В общей, освобождающей от многих былых обязанностей пустоте, при отсутствии объективного рая и столь же объективного ада, многие мастера словесности начинают предлагать варианты неомодернистской полноты — образы персональных вселенных, имеющих законы, способные поспорить и с безграничным гедонизмом, и с тем неагрессивным, продуманным до последних знаков атеизмом, ставшим нормой западной цивилизации.
Только что указанный процесс больше характерен для отечественной словесности. В литературе Запада поддержка пустоты (как одной из самой изощренной и при этом беспафосной формы свободы) обусловлена одним важным комплексом, который мы склонны называть страхом тоталитаризма.
Романы Дж. Барнса и М. Уэльбека, И. Макьюэна и М. Кундеры, Ж. Сарамаго и К. Райнсмайра, У. Эко и П. Брюкнера говорят об одном — разными по силе и степени изящества словами: человек может быть атакован мифологиями и религиями, навязчивыми философиями и опасными политическими системами, рекламными проектами, концепциями истории и даже брачной духотой, способной превратить личную жизнь в маленький, но по-настоящему существующий ад. В перспективе этих атак и других разновидностей тоталитаризма западные писатели рисуют нам принципиально одинокого человека, умеющего оградить себя от потенциальных зависимостей. «Дайте прожить спокойно, не терзайте нас внешними обязанностями перед сверхчеловеческими системами. Оставьте нам нашу нестрашную печаль и желание тихо уйти в свой час, без скорби и стенаний», — такая риторика у героев новейшей прозы встречается часто.

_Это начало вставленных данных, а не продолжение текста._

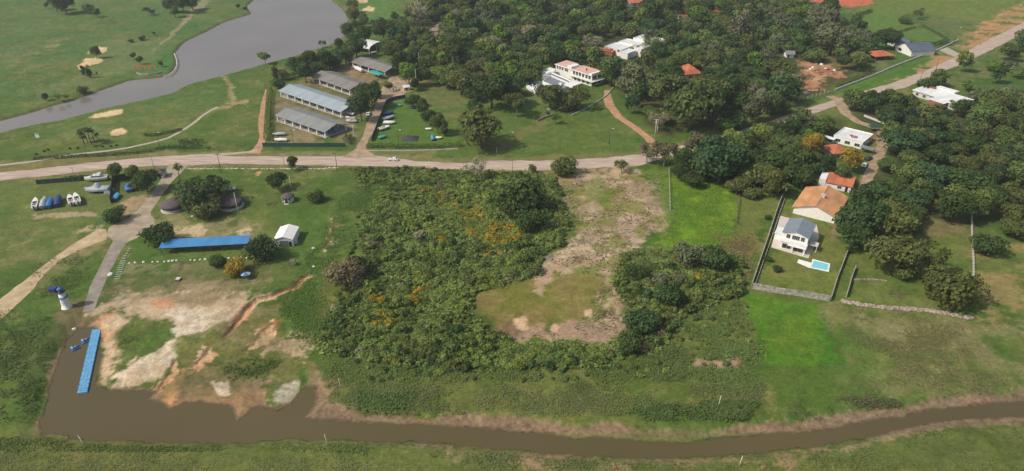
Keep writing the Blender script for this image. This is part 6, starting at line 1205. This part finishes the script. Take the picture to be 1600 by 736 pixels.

Литература настоящего времени не может обходиться без архетипов прошлого, создающих необходимые мосты между эпохами и психологическими типами разных духовно-социальных пространств. К своей классической религии Европа XXI в. не испытывает большого интереса, следовательно, архетип Христа крайне редко оказывается в границах нового романа. Дон Кихот — еще один образ одухотворенной жертвы, способной атаковать скучающего обывателя — также редкий гость на страницах сейчас создаваемой прозы. И с Фаустом есть плохо решаемые проблемы: слишком ярок, безграничен в желаниях и творчески одержим герой Гете для литературы рубежа тысячелетий. Слишком тоталитарны Христос, Дон Кихот и Фауст для человека нового времени.